Hal böyle olunca; doğru sonuca ulaşılabilmesi için Mahkemece, öncelikle kadastro tespitine esas alınan Şubat 1953 tarih ve 136 sıra numaralı tapu kaydı tüm tedavülleri ile birlikte ilk tesisinden itibaren sıra izler biçimde ilgili Tapu Müdürlüğü'nden getirtilmeli, yörede maki tefriki çalışmalarının yapılıp yapılmadığı, yapılmış ise maki tefrikinin daha sonradan iptal edilip edilmediği Orman İdaresinden sorularak gerekli tüm belgeler celp edilmeli, bundan sonra mahallinde, daha önceki keşifte yer almayan bir fen elemanı ve bir orman mühendisi bilirkişi ile yöreyi iyibilen yaşlı, tarafsız mahalli bilirkişiler ve taraf tanıklarının katılımıyla yeniden keşif yapılmalı, çekişmeli taşınmazın makiye tefrik edilen yerlerden olup olmadığı, makiye tefrik edilmiş ise özel kanunlar uyarınca dağıtılarak tapuya bağlanıp bağlanmadığı, tespite esas alınan Şubat 1953 tarih ve 136 sıra nolu tapu kaydının bu nitelikte olup olmadığı belirlenmeli, söz konusu tapu kaydı taşınmazın makiye tefriki sonucu özel kanunlar uyarınca oluşmuş ise, çekişmeli 118 ada 30 sayılı parseli kapsayıp kapsamadığı sınırları keşifte hazır bulunanlardan sorulmak ve fen bilirkişi raporunda da gösterilmek suretiyle belirlenmeli, tüm bu araştırmalardan sonra dava konusu taşınmazın tamamının tevzi tapusu kapsamında kaldığı ve maki komisyonunca 5653 sayılı Kanun'a göre belirlenip 4753 sayılı Kanun gereğince tapuya bağlandığı anlaşılırsa tapuya güven ilkesi ve ... İçtihadı Birleştirme Büyük Genel Kurulu'nun 22.03.1996 tarihli ve 1993/5 Esas, 1996/1 Karar sayılı içtihadı uyarınca davanın reddine karar verilmesi, aksi takdirde davanın kabulüne karar verilmesi gerektiği düşünülmelidir.

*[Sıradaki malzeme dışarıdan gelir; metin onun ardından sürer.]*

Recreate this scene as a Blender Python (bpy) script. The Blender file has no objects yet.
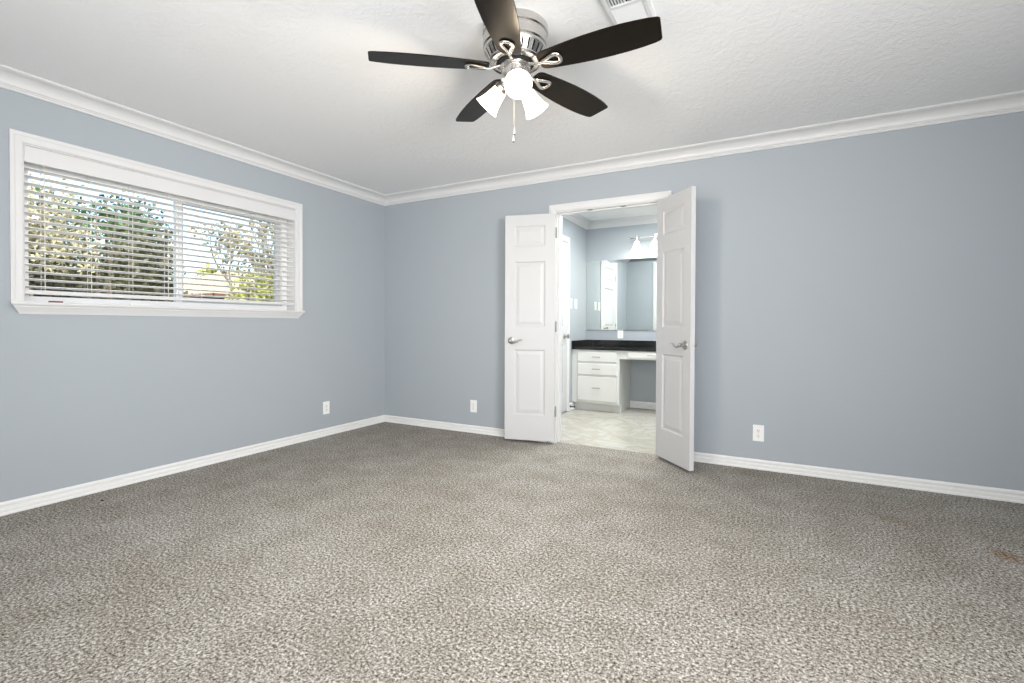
import bpy, bmesh, math, random
from mathutils import Vector, Matrix

scene = bpy.context.scene
COL = scene.collection
R = math.radians

# ------------------------------------------------------------------ camera
F_PX, YAW, PITCH, ROLL, SHIFT_PX = 485.853, 0.49204, -0.01231, 0.00375, -10.424
CAM_H = 1.0579
cd = bpy.data.cameras.new('camera')
cam = bpy.data.objects.new('camera', cd)
COL.objects.link(cam)
fw = Vector((-math.sin(YAW) * math.cos(PITCH), math.cos(YAW) * math.cos(PITCH), math.sin(PITCH)))
rt = Vector((math.cos(YAW), math.sin(YAW), 0))
up = rt.cross(fw)
rt2 = rt * math.cos(ROLL) + up * math.sin(ROLL)
up2 = -rt * math.sin(ROLL) + up * math.cos(ROLL)
m3 = Matrix((rt2, up2, -fw)).transposed()
cam.matrix_world = Matrix.Translation((0, 0, CAM_H)) @ m3.to_4x4()
cd.sensor_width = 36
cd.lens = 36 * F_PX / 1024
cd.shift_y = SHIFT_PX / 1024
cd.clip_start = 0.05
scene.camera = cam

# ------------------------------------------------------------------ view + world + lights
scene.view_settings.view_transform = 'Standard'
scene.view_settings.look = 'None'
scene.view_settings.gamma = 1.0
scene.view_settings.exposure = 0.06
scene.view_settings.use_curve_mapping = False

world = bpy.data.worlds.new('world')
scene.world = world
world.use_nodes = True
wn = world.node_tree.nodes
wl = world.node_tree.links
sky = wn.new('ShaderNodeTexSky')
sky.sky_type = 'NISHITA'
sky.sun_disc = False
sky.sun_elevation = R(42)
sky.sun_rotation = R(150)
sky.dust_density = 2.5
wl.new(sky.outputs[0], wn['Background'].inputs[0])
wn['Background'].inputs[1].default_value = 0.55

sd = bpy.data.lights.new('sun', 'SUN')
sd.energy = 4.2
sd.angle = R(1.0)
sd.color = (1, .95, .86)
sun = bpy.data.objects.new('sun', sd)
COL.objects.link(sun)
sun.rotation_euler = Vector((-0.62, 0.30, -0.72)).to_track_quat('-Z', 'Y').to_euler()


def area(name, loc, target, sx, sy, power, color=(1, 1, 1), spread=180):
    d = bpy.data.lights.new(name, 'AREA')
    d.shape = 'RECTANGLE'
    d.size, d.size_y = sx, sy
    d.energy = power
    d.spread = R(spread)
    d.color = color
    o = bpy.data.objects.new(name, d)
    COL.objects.link(o)
    o.location = loc
    o.rotation_euler = (Vector(target) - Vector(loc)).to_track_quat('-Z', 'Y').to_euler()
    return o


# added fill lights: behind the camera, by the right wall and in the bathroom
area('added_rear_fill', (-1.4, -0.50, 1.45), (-1.9, 4.0, 1.75), 3.8, 1.6, 58, (.995, .995, 1.0), 140)  # unseen area light added behind the camera; the rear wall has no window
area('added_bounce_fill', (0.2, -0.40, 0.60), (0.2, 0.9, 2.44), 2.4, 0.8, 7, (.995, .995, 1.0), 150)  # added upward fill to brighten the ceiling, not a real flash
area('added_side_fill', (1.62, 0.6, 1.32), (-3.2, 2.6, 1.28), 1.8, 1.5, 92, (.995, .995, 1.0), 150)  # big fill added at the unseen right wall, which has no window
area('added_side_fill', (1.62, 0.6, 1.35), (-3.7, 3.6, 1.0), 1.8, 1.5, 20, (.995, .995, 1.0), 80)  # second, narrower added fill from nearly the same spot
area('added_bathroom_fill', (-1.1, 5.1, 2.40), (-1.1, 5.1, 0), 1.0, 1.0, 58, (.98, .995, .98))  # overhead fill added to brighten the bathroom, no fixture above it


# ------------------------------------------------------------------ materials
def srgb(r, g, b):
    f = lambda c: (c / 255 / 12.92) if c / 255 <= .04045 else ((c / 255 + .055) / 1.055) ** 2.4
    return (f(r), f(g), f(b), 1)


MATS = {}


def mat(name, col, rough=.5, metal=0.0, spec=.5, bump=None, emit=None, var=None, coat=0):
    """bump=(scale, strength, distance, detail), var=(scale, amount): faint natural variation."""
    m = bpy.data.materials.new(name)
    m.use_nodes = True
    n, l = m.node_tree.nodes, m.node_tree.links
    b = n['Principled BSDF']
    b.inputs['Base Color'].default_value = col
    b.inputs['Roughness'].default_value = rough
    b.inputs['Metallic'].default_value = metal
    b.inputs['Specular IOR Level'].default_value = spec
    b.inputs['Coat Weight'].default_value = coat
    tc = n.new('ShaderNodeTexCoord')
    if var:
        nz = n.new('ShaderNodeTexNoise')
        nz.inputs['Scale'].default_value = var[0]
        nz.inputs['Detail'].default_value = 4
        l.new(tc.outputs['Object'], nz.inputs['Vector'])
        rp = n.new('ShaderNodeValToRGB')
        a = var[1]
        rp.color_ramp.elements[0].position = .3
        rp.color_ramp.elements[1].position = .7
        rp.color_ramp.elements[0].color = tuple(max(0, c * (1 - a)) for c in col[:3]) + (1,)
        rp.color_ramp.elements[1].color = tuple(min(1, c * (1 + a)) for c in col[:3]) + (1,)
        l.new(nz.outputs['Fac'], rp.inputs['Fac'])
        l.new(rp.outputs['Color'], b.inputs['Base Color'])
    if bump:
        nb = n.new('ShaderNodeTexNoise')
        nb.inputs['Scale'].default_value = bump[0]
        nb.inputs['Detail'].default_value = bump[3] if len(bump) > 3 else 3
        l.new(tc.outputs['Object'], nb.inputs['Vector'])
        bp = n.new('ShaderNodeBump')
        bp.inputs['Strength'].default_value = bump[1]
        bp.inputs['Distance'].default_value = bump[2]
        l.new(nb.outputs['Fac'], bp.inputs['Height'])
        l.new(bp.outputs['Normal'], b.inputs['Normal'])
    if emit:
        b.inputs['Emission Color'].default_value = emit[0]
        b.inputs['Emission Strength'].default_value = emit[1]
    MATS[name] = m
    return m


WALL = mat('blue_grey_wall_paint', srgb(165, 172, 178), .75, bump=(160, .12, .002), var=(1.2, .012))
BWALL = WALL
WHITE = mat('white_trim_paint', srgb(216, 216, 216), .38, var=(3, .01))
BASEW = mat('lightened_trim_paint', srgb(232, 232, 231), .38, var=(3, .008))  # same trim paint made lighter, offsetting the weaker light on the baseboards
DOORW = mat('white_door_paint', srgb(200, 200, 201), .42, bump=(220, .05, .001), var=(3, .01))
BLINDW = mat('white_blind_slat', srgb(244, 242, 238), .45, var=(6, .015))
VINYL = mat('white_window_vinyl', srgb(244, 244, 244), .4, var=(5, .01))
ALU = mat('grey_window_sash', srgb(196, 200, 202), .45, var=(5, .03))
NICKEL = mat('brushed_nickel', srgb(206, 203, 199), .27, metal=1, var=(40, .06), bump=(300, .05, .0005))
SATIN = mat('satin_nickel_hardware', srgb(172, 169, 165), .34, metal=.9, var=(60, .05))
HINGE = mat('hinge_steel', srgb(150, 150, 150), .42, metal=.3, var=(60, .05))
BLACK = mat('black_rubber', srgb(22, 22, 22), .6, var=(60, .1))
DARK = mat('dark_duct', srgb(24, 24, 25), .8, var=(30, .1))
PLATE = mat('white_outlet_plastic', srgb(240, 240, 238), .35, var=(30, .01))
SLOT = mat('dark_outlet_slot', srgb(60, 58, 55), .6, var=(60, .05))
CABINET = mat('white_cabinet_paint', srgb(218, 218, 214), .4, var=(4, .012))
CORD = mat('white_cord', srgb(226, 220, 216), .7, var=(60, .02))
RED = mat('dull_red_plastic', srgb(116, 48, 38), .5, var=(60, .05))
CHROME = mat('polished_chrome', srgb(220, 220, 220), .12, metal=1, var=(30, .02))


def ceiling_mat():
    m = mat('white_textured_ceiling', srgb(238, 238, 238), .85)
    n, l = m.node_tree.nodes, m.node_tree.links
    b = n['Principled BSDF']
    tc = n['Texture Coordinate']
    w = n.new('ShaderNodeTexNoise')
    w.inputs['Scale'].default_value = 16
    w.inputs['Detail'].default_value = 6
    w.inputs['Roughness'].default_value = .62
    w.inputs['Distortion'].default_value = 1.6
    l.new(tc.outputs['Object'], w.inputs['Vector'])
    bp = n.new('ShaderNodeBump')
    bp.inputs['Strength'].default_value = .4
    bp.inputs['Distance'].default_value = .012
    l.new(w.outputs['Fac'], bp.inputs['Height'])
    l.new(bp.outputs['Normal'], b.inputs['Normal'])
    return m


CEIL = ceiling_mat()


def carpet_mat():
    m = mat('speckled_greige_carpet', srgb(160, 152, 142), .95, spec=.1)
    n, l = m.node_tree.nodes, m.node_tree.links
    b = n['Principled BSDF']
    tc = n['Texture Coordinate']

    def noise(sc, det, rough=.5):
        z = n.new('ShaderNodeTexNoise')
        z.inputs['Scale'].default_value = sc
        z.inputs['Detail'].default_value = det
        z.inputs['Roughness'].default_value = rough
        l.new(tc.outputs['Object'], z.inputs['Vector'])
        return z

    def ramp(src, stops):
        r = n.new('ShaderNodeValToRGB')
        e = r.color_ramp.elements
        while len(e) < len(stops):
            e.new(.5)
        for k, (p, c) in enumerate(stops):
            e[k].position = p
            e[k].color = c
        l.new(src, r.inputs['Fac'])
        return r

    def mix(kind, fac, a, c):
        x = n.new('ShaderNodeMixRGB')
        x.blend_type = kind
        if isinstance(fac, float):
            x.inputs[0].default_value = fac
        else:
            l.new(fac, x.inputs[0])
        l.new(a, x.inputs[1])
        if isinstance(c, tuple):
            x.inputs[2].default_value = c
        else:
            l.new(c, x.inputs[2])
        return x.outputs[0]

    ya, yc = noise(165, 5, .74), noise(88, 3, .6)
    yarn = n.new('ShaderNodeMath')
    yarn.operation = 'MULTIPLY_ADD'
    l.new(ya.outputs['Fac'], yarn.inputs[0])
    yarn.inputs[1].default_value = .55
    half = n.new('ShaderNodeMath')
    half.operation = 'MULTIPLY'
    l.new(yc.outputs['Fac'], half.inputs[0])
    half.inputs[1].default_value = .45
    l.new(half.outputs[0], yarn.inputs[2])
    speck = ramp(yarn.outputs[0], [(.418, srgb(62, 59, 55)), (.462, srgb(138, 134, 128)), (.525, srgb(172, 169, 163)),
                                      (.58, srgb(232, 230, 225))])
    big = noise(1.1, 3, .55)
    bigc = ramp(big.outputs['Fac'], [(.30, srgb(230, 227, 223)), (.70, srgb(250, 250, 250))])
    mid = noise(5.0, 3, .6)
    midc = ramp(mid.outputs['Fac'], [(.34, srgb(234, 232, 229)), (.66, srgb(255, 255, 255))])
    c = mix('MULTIPLY', 1.0, speck.outputs[0], bigc.outputs[0])
    c = mix('MULTIPLY', 1.0, c, midc.outputs[0])

    def stain(x, y, rx, ry, ang, colr, amount):
        mp = n.new('ShaderNodeMapping')
        mp.vector_type = 'TEXTURE'
        mp.inputs['Location'].default_value = (x, y, 0)
        mp.inputs['Rotation'].default_value = (0, 0, ang)
        mp.inputs['Scale'].default_value = (rx, ry, 1)
        l.new(tc.outputs['Object'], mp.inputs['Vector'])
        ln = n.new('ShaderNodeVectorMath')
        ln.operation = 'LENGTH'
        l.new(mp.outputs[0], ln.inputs[0])
        nz = noise(75, 4, .7)
        ad = n.new('ShaderNodeMath')
        ad.operation = 'MULTIPLY_ADD'
        l.new(nz.outputs['Fac'], ad.inputs[0])
        ad.inputs[1].default_value = 1.4
        l.new(ln.outputs['Value'], ad.inputs[2])
        rp = ramp(ad.outputs[0], [(.40, (amount,) * 3 + (1,)), (.72, (amount * .5,) * 3 + (1,)), (.98, (0, 0, 0, 1))])
        # ramp works on 0..1, so squeeze
        ad2 = n.new('ShaderNodeMath')
        ad2.operation = 'MULTIPLY'
        l.new(ad.outputs[0], ad2.inputs[0])
        ad2.inputs[1].default_value = .55
        l.new(ad2.outputs[0], rp.inputs['Fac'])
        return rp.outputs[0], colr

    for s in ((.962, 3.048, .060, .085, R(22), (.80, .50, .27, 1), .8),
              (.62, 3.30, .07, .12, R(40), (.80, .66, .56, 1), .5)):
        f, cl = stain(*s)
        c = mix('MULTIPLY', f, c, cl)
    l.new(c, b.inputs['Base Color'])
    bp = n.new('ShaderNodeBump')
    bp.inputs['Strength'].default_value = .5
    bp.inputs['Distance'].default_value = .008
    l.new(yarn.outputs[0], bp.inputs['Height'])
    l.new(bp.outputs['Normal'], b.inputs['Normal'])
    return m


CARPET = carpet_mat()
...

Mahkemece, açıklanan hususlar gözetilmeksizin, eksik inceleme ve araştırma sonucu yazılı şekilde karar verilmesi isabetsiz olduğundan, hükmün bozulmasına karar vermek gerekmiştir.
SONUÇ: Yukarıda açıklanan nedenlerle, davalı vekilinin temyiz itirazlarının kabulü ile Bölge Adliye Mahkemesi kararının 6100 sayılı HMK'nin 371. maddesi uyarınca BOZULMASINA, dosyanın HMK'nin 373/2. maddesi gereğince Bölge Adliye Mahkemesine gönderilmesine, peşin harcın istek halinde temyiz edene iadesine, 28.03.2022 tarihinde oy birliğiyle karar verildi.